Courses in Children’s Literature at UMN

Whatever your interests are, you’ll find an excellent selection of courses that challenge, excite, and engage.  Plunge into the world of children’s literature by discussing complex themes, examining representation, and exploring the diverse world within children’s literature.



Please note that not all of these courses are offered each semester. COMING SOON: Click on the course titles to learn more about the course requirements, activities, assignments and more.

CI 3401W “Diversity in Children’s Literature”
An introductory course about the diversity of genres and forms of children’s literature as well as the diversity of voices and perspectives it embraces.

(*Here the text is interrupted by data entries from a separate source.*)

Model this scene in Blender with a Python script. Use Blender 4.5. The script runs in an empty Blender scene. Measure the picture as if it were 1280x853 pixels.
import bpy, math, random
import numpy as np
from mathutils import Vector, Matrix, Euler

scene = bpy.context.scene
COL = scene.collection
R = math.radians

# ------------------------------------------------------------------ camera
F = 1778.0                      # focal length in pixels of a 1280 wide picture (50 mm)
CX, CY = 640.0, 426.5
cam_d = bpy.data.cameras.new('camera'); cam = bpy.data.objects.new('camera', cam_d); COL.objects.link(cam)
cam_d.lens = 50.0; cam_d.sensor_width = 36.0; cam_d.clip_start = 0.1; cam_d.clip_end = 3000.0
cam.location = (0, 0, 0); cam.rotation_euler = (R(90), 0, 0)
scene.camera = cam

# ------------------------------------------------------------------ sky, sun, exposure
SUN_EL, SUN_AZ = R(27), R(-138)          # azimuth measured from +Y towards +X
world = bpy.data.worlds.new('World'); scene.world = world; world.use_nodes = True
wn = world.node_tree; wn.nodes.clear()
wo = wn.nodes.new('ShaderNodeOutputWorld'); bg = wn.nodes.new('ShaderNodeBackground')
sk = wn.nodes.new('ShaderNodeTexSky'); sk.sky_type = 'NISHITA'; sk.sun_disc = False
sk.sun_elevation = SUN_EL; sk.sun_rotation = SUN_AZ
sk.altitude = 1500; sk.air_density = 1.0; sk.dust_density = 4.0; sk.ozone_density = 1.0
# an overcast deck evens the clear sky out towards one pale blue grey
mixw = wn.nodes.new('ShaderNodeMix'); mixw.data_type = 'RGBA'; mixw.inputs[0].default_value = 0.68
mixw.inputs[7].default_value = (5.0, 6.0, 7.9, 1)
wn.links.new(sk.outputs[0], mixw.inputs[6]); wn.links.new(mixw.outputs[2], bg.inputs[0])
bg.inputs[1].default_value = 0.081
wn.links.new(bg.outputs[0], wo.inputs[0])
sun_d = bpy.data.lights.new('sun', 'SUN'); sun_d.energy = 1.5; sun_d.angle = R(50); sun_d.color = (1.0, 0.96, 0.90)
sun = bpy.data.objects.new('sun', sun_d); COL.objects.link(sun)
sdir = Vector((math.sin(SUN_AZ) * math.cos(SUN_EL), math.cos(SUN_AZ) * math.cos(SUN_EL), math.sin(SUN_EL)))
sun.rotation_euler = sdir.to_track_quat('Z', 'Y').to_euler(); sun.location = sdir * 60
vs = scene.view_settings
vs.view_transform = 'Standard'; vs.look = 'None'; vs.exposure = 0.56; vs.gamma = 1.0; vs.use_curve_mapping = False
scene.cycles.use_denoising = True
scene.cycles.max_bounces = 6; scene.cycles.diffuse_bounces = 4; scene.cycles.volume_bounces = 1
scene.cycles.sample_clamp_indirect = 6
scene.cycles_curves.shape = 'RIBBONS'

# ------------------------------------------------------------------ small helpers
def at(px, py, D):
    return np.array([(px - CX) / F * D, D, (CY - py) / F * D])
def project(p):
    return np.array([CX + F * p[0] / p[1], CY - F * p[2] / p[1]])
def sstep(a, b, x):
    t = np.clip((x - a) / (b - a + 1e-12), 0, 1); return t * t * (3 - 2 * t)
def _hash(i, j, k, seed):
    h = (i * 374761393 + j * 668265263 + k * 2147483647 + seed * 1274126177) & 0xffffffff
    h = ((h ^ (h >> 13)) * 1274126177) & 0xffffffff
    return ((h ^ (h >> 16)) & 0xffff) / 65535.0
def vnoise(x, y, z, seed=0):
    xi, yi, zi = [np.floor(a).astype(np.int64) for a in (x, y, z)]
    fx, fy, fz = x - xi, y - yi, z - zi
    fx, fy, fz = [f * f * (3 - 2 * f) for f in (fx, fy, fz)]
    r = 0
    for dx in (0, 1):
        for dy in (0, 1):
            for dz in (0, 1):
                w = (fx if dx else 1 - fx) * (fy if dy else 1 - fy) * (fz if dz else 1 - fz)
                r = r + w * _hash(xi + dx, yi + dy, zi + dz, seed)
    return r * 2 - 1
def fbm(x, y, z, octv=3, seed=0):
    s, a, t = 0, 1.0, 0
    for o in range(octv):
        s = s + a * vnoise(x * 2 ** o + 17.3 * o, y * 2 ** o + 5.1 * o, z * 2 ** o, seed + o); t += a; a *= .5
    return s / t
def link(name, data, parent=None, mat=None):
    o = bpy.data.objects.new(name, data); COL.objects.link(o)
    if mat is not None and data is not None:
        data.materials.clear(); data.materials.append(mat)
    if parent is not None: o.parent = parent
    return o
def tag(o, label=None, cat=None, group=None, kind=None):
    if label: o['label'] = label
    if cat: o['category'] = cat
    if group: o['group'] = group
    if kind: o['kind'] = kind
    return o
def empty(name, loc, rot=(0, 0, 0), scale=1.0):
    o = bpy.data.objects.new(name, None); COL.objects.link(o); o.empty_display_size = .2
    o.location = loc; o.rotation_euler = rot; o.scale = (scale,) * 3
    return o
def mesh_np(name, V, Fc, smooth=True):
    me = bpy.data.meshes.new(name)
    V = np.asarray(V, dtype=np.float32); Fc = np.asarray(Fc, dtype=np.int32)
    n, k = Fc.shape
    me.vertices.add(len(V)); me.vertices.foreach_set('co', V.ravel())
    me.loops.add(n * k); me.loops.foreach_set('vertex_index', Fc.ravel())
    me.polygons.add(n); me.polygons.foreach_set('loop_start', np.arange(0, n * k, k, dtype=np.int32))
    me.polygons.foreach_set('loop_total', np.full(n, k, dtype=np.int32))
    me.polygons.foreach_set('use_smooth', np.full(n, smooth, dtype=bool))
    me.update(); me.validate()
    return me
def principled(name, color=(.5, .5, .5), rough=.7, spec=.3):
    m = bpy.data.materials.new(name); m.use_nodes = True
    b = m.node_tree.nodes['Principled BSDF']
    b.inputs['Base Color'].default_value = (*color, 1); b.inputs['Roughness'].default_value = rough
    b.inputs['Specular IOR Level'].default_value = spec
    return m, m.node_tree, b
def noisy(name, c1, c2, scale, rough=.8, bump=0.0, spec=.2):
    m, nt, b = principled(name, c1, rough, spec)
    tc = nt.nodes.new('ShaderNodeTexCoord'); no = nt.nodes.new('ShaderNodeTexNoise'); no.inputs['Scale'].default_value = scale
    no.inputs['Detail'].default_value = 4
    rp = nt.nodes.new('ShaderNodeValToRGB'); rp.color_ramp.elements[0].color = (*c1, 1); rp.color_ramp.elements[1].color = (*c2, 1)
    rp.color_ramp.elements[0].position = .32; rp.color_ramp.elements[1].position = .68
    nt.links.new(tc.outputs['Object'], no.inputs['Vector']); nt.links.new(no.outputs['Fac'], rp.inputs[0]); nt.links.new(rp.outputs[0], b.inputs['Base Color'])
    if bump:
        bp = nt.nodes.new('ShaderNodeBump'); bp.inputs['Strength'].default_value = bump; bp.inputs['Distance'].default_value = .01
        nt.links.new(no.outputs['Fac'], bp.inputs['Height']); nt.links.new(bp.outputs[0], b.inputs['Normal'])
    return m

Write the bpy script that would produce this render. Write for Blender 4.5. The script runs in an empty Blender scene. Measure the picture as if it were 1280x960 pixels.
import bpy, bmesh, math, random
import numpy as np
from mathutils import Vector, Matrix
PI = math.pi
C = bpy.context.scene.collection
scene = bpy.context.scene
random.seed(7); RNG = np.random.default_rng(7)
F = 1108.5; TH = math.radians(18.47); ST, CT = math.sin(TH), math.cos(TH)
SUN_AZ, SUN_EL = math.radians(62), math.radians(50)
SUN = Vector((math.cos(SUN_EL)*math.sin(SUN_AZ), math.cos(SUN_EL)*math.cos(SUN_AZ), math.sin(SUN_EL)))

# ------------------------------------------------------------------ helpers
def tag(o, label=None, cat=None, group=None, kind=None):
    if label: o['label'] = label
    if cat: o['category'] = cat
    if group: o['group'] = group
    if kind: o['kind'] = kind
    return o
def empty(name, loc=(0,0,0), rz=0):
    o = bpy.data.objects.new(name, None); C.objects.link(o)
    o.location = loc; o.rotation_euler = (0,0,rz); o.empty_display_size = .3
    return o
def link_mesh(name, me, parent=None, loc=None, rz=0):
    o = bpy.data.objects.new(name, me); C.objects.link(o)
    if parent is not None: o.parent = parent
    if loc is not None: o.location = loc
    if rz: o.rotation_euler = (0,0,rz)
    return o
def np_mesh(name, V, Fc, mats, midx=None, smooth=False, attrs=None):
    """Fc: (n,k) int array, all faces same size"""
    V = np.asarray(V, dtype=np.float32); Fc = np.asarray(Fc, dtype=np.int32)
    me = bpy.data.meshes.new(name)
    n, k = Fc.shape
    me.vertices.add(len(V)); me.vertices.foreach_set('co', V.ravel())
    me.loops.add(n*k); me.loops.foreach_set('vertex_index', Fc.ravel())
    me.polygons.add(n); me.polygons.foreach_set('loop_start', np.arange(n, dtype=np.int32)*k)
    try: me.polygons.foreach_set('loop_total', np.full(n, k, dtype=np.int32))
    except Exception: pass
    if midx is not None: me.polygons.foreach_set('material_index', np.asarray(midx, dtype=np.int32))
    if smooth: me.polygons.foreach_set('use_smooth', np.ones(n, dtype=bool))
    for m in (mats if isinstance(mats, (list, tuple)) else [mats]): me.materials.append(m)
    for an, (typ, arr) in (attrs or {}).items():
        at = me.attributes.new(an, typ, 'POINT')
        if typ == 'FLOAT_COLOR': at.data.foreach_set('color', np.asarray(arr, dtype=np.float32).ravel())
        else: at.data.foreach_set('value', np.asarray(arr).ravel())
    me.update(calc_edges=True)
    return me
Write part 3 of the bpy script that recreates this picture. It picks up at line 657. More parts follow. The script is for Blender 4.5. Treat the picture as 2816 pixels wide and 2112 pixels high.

CI 5402 “Introduction to Special Collections: the Kerlan”
A semester-long investigation that allows you to engage in research and develop your own project based on primary sources housed in the Kerlan: the world’s largest special collection of archival materials in the field of children’s and young adult literature.

CI 1908W “Children and Other Talking Animals”
A freshman seminar about animal tales in children’s literature as reflecting humanity’s never entirely suppressed memory of our kinship with animals. Why is the bulk of animal tales to be found in children’s literature?

HSem 2325H “Fantasy: A Ghastly Wicked Introduction”
An honors seminar about how fantasy literature draws the young audience into the realms of wonder and mystery, empowering them to create visions that will change the future. Students are tortured with novels, graphic novels, and films until they discover their own special powers.

CI 5404 “Multicultural Literature for Children and Adolescents”
An exploration of contemporary multicultural literature as a site where difference can be emphasized and appreciated rather than downplayed or muted. We study award-winning works of fiction and arrive at a definition of multicultural literature for the modern classroom.

CI 1904 “Picturebooks and Graphic Novels”
A freshman seminar about these two formats as crucial to the development of young people’s visual literacy. What is so appealing in the combination of visual and textual storytelling, and what is the role of picturebooks and graphic novels in young people’s lives?

CI 5442 “Adolescent Literature”
A course about what adolescents read, what kind of “knowing” reading brings, and why—given adolescents’ developmental needs—honing literary understanding is a crucial aspect of adolescent growth.

CI 8400 “Special Topics in Children’s Literature: Speculative Fiction”
A discussion seminar about speculative fiction for the young reader organized around current theories from the fields of affective psychology and cognitive literary studies. Why are we drawn to stories about things that don’t or couldn’t possibly exist? What at are the specifically human cognitive mechanisms that make speculative fiction possible?